- _Exercise_
Quote the material below exactly as written, from the first line to the line that holds "DZ+.53)], .04, 'middle_rail', .03, 'post', 10, tone=.9)", endpoints included.

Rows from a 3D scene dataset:
>> Start
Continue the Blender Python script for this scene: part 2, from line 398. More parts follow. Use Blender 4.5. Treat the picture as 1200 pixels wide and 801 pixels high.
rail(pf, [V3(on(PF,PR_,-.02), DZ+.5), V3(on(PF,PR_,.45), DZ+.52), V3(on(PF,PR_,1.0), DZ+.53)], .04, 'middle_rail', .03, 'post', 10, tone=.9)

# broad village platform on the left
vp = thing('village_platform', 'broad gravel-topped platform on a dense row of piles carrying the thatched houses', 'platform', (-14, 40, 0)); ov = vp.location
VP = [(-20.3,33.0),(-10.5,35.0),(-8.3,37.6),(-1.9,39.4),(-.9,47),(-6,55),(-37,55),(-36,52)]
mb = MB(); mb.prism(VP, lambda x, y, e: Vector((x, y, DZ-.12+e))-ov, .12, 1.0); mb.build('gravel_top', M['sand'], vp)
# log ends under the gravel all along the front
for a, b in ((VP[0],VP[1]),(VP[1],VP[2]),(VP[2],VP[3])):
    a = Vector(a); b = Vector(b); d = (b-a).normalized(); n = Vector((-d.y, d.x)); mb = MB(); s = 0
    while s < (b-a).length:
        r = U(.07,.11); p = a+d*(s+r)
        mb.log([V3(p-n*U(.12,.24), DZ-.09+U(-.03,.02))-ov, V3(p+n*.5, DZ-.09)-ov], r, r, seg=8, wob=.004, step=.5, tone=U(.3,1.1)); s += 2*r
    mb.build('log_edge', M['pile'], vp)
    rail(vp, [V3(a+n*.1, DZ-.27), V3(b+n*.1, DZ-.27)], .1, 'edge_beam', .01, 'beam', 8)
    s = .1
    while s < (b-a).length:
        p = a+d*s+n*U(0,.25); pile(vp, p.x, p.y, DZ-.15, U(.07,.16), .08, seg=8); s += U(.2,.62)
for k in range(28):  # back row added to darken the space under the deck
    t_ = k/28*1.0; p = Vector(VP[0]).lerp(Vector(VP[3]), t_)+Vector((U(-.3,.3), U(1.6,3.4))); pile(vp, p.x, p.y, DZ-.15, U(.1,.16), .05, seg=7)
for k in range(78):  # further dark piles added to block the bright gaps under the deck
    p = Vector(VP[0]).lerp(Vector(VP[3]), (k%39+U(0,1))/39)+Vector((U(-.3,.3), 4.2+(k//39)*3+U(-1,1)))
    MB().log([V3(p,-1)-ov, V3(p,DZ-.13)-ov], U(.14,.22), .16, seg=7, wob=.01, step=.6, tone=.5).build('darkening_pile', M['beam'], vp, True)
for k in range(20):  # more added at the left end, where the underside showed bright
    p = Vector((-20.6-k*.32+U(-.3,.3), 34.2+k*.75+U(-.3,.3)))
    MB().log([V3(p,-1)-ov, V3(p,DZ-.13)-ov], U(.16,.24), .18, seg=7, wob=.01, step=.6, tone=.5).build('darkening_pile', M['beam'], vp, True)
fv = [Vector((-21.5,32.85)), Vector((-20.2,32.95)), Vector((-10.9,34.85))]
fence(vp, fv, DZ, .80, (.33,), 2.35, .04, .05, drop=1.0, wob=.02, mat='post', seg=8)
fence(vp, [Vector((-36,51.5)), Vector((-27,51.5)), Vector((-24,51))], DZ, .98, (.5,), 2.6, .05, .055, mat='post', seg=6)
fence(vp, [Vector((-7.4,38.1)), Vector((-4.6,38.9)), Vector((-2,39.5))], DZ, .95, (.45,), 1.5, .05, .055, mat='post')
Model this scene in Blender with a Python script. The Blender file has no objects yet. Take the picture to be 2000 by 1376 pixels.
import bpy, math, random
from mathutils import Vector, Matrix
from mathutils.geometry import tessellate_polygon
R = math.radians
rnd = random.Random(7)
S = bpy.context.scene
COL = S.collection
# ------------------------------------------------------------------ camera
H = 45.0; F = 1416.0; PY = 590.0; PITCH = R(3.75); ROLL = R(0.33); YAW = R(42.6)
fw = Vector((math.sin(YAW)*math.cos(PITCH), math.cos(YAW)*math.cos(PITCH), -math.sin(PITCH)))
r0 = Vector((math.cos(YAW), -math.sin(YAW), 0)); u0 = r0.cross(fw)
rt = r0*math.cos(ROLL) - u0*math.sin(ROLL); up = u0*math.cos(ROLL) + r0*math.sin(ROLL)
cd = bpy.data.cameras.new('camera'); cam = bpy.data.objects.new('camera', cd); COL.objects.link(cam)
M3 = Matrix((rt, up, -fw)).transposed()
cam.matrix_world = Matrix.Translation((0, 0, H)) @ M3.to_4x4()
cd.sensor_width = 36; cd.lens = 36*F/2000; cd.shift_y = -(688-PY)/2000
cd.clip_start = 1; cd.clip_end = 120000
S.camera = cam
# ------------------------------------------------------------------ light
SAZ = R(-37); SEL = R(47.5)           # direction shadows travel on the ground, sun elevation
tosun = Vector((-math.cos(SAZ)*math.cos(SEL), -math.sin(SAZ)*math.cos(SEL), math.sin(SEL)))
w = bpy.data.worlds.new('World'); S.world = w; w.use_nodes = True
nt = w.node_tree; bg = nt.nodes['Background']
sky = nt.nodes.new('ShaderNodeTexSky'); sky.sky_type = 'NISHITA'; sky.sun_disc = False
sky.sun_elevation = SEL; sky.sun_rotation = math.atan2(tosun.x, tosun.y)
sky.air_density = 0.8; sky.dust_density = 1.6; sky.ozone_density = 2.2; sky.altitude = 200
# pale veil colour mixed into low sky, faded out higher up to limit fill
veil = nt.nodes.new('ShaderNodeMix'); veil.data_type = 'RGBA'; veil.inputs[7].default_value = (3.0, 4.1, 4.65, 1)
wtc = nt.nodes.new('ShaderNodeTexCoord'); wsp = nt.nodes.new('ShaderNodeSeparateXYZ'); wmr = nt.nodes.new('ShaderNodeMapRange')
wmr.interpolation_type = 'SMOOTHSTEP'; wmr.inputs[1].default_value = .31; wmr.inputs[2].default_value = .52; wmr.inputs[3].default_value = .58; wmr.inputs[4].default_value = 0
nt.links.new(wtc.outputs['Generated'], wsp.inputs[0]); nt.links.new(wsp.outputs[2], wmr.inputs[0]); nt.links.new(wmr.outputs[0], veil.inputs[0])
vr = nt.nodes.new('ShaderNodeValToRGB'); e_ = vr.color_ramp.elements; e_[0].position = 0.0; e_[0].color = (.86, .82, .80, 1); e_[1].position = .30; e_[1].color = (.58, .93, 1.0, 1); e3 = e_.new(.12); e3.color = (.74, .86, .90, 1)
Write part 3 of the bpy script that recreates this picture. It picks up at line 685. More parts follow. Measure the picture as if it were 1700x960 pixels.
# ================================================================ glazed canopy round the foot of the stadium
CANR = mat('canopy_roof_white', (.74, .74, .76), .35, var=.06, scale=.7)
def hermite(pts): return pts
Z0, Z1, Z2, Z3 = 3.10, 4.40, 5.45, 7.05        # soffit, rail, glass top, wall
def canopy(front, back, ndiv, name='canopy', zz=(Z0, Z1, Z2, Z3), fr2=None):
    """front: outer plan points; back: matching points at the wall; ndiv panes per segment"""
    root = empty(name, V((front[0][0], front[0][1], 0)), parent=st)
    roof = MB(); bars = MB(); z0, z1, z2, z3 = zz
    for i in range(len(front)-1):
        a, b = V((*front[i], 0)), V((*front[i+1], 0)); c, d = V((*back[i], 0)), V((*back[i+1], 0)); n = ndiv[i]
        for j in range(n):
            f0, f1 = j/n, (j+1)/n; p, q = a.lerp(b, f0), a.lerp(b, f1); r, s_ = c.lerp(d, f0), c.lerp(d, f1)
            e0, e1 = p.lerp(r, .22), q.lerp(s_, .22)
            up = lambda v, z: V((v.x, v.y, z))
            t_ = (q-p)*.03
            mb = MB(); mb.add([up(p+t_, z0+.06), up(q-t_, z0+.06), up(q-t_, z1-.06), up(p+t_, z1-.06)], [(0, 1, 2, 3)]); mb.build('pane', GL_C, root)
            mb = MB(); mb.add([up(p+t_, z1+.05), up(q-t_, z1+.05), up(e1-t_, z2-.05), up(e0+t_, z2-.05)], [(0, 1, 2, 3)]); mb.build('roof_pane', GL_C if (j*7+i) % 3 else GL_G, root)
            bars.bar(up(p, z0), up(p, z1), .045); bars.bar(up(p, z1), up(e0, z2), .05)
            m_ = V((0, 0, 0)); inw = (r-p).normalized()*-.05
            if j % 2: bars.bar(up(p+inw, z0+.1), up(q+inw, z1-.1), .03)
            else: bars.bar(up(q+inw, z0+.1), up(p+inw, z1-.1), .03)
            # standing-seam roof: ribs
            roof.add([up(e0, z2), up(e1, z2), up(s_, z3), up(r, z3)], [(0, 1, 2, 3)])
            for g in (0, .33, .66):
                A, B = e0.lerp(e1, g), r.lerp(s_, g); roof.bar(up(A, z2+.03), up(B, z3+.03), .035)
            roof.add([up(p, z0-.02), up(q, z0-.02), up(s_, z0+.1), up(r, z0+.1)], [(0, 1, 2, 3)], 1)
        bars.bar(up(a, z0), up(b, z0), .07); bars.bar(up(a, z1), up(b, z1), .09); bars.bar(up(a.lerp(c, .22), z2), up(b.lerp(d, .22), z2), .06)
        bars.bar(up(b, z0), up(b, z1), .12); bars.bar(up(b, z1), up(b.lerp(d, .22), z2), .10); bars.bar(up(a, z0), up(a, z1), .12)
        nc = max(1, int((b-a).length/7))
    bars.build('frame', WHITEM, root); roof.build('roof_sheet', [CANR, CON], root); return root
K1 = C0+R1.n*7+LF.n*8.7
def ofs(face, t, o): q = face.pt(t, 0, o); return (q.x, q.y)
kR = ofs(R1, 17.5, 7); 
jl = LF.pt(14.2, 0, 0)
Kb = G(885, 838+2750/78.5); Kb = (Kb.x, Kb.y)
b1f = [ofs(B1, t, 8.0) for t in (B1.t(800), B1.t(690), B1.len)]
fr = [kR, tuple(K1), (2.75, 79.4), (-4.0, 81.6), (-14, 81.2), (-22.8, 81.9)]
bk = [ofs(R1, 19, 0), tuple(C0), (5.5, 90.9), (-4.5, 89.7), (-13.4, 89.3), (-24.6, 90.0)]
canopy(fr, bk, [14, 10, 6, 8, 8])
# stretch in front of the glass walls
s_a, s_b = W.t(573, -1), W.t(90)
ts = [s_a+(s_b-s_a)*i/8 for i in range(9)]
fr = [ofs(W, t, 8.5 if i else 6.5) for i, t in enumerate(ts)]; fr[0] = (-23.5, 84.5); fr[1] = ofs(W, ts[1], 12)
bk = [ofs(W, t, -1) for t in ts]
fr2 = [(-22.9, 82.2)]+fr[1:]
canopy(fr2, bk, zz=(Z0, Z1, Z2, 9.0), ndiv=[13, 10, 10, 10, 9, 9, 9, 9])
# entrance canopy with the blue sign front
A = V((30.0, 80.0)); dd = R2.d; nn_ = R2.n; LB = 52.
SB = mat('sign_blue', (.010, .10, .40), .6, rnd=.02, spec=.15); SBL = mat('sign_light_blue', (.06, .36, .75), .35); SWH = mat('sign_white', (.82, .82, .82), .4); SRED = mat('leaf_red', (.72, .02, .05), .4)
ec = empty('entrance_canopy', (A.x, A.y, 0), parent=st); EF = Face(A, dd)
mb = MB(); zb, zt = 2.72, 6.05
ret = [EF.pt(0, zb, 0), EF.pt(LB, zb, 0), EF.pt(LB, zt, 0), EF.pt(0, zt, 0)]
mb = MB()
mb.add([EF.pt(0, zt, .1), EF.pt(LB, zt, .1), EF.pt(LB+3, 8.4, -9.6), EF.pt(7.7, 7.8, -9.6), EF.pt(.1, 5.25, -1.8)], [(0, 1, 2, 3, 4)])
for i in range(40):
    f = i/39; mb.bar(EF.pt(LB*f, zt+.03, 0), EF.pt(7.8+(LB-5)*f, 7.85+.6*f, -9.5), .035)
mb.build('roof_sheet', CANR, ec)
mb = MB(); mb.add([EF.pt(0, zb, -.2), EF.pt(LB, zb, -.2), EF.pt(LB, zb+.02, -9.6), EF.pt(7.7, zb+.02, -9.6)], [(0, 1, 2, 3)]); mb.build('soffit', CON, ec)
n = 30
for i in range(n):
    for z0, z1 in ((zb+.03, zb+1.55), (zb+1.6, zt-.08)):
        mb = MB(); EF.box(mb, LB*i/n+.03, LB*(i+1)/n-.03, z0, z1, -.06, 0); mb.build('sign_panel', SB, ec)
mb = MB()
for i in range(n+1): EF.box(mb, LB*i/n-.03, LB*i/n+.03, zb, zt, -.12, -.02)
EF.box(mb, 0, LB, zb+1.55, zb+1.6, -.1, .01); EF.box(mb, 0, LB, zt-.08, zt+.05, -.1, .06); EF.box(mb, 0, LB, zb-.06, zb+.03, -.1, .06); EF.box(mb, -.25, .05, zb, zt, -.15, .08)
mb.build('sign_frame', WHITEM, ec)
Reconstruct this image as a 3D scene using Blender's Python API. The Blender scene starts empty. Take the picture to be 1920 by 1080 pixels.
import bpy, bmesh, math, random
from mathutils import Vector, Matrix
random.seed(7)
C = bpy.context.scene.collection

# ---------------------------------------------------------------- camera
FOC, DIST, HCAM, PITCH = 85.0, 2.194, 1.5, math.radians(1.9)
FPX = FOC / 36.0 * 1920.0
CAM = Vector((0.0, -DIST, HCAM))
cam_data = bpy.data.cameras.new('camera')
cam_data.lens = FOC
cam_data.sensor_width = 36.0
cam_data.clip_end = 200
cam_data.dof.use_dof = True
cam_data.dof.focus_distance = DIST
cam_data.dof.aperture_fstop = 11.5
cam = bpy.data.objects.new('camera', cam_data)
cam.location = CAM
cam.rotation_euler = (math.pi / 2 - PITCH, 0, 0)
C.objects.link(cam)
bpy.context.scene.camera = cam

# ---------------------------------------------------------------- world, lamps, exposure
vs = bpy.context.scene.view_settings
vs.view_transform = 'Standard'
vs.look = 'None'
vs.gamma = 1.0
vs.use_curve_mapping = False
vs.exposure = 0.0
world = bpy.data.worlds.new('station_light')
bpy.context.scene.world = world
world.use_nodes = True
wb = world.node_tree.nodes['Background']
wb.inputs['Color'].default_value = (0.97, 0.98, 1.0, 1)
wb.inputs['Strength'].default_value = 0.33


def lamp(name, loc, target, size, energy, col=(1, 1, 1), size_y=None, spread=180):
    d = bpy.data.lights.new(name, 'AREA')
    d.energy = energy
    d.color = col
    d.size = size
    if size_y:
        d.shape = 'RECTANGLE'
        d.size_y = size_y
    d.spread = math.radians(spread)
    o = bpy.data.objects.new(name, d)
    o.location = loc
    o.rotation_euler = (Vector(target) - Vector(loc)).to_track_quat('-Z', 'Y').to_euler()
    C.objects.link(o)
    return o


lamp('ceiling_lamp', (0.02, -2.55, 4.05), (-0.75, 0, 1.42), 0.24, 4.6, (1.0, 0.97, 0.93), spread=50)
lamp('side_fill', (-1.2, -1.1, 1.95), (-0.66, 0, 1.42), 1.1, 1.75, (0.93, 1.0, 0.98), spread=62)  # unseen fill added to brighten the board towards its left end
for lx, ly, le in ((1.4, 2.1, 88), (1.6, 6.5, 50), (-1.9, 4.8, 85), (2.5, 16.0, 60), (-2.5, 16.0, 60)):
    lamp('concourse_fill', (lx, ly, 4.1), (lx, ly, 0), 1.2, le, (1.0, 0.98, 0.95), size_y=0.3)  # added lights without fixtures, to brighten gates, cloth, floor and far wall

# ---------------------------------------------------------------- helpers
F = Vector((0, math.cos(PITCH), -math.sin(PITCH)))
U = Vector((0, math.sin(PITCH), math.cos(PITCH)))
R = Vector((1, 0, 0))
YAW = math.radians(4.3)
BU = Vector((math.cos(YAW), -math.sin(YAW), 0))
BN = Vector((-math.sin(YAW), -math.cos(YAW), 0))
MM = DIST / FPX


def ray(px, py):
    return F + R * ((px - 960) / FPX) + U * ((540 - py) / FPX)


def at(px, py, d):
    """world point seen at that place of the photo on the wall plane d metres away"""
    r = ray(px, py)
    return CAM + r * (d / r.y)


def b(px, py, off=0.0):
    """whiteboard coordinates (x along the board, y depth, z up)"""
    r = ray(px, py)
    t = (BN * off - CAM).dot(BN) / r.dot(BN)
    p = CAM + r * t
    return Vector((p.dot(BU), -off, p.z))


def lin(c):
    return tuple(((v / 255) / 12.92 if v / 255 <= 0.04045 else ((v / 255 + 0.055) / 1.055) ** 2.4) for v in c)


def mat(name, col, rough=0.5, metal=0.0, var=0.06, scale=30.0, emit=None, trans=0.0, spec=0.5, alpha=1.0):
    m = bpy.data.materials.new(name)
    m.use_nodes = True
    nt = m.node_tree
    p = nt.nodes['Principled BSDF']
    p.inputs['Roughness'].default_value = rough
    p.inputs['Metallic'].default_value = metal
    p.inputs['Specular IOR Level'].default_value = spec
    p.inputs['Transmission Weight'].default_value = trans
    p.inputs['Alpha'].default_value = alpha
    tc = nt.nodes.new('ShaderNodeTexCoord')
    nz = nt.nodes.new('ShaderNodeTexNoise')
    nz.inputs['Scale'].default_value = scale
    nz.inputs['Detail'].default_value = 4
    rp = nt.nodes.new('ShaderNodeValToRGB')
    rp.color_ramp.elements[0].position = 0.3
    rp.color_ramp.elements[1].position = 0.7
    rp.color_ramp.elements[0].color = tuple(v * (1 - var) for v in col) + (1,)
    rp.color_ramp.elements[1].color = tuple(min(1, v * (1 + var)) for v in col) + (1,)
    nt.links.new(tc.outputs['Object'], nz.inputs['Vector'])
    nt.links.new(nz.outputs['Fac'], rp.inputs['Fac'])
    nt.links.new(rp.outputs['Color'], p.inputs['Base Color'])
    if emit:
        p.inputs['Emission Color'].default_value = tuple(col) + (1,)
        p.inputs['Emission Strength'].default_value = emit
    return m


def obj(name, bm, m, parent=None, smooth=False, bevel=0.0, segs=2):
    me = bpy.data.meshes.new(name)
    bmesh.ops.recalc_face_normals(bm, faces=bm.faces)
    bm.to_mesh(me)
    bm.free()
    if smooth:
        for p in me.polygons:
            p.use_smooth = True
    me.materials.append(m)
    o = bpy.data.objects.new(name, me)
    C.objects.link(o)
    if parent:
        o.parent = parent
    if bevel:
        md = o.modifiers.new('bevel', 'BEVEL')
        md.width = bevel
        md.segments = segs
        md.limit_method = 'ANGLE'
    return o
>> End
- _Expected output_
Continue the Blender Python script for this scene: part 2, from line 398. More parts follow. Use Blender 4.5. Treat the picture as 1200 pixels wide and 801 pixels high.
rail(pf, [V3(on(PF,PR_,-.02), DZ+.5), V3(on(PF,PR_,.45), DZ+.52), V3(on(PF,PR_,1.0), DZ+.53)], .04, 'middle_rail', .03, 'post', 10, tone=.9)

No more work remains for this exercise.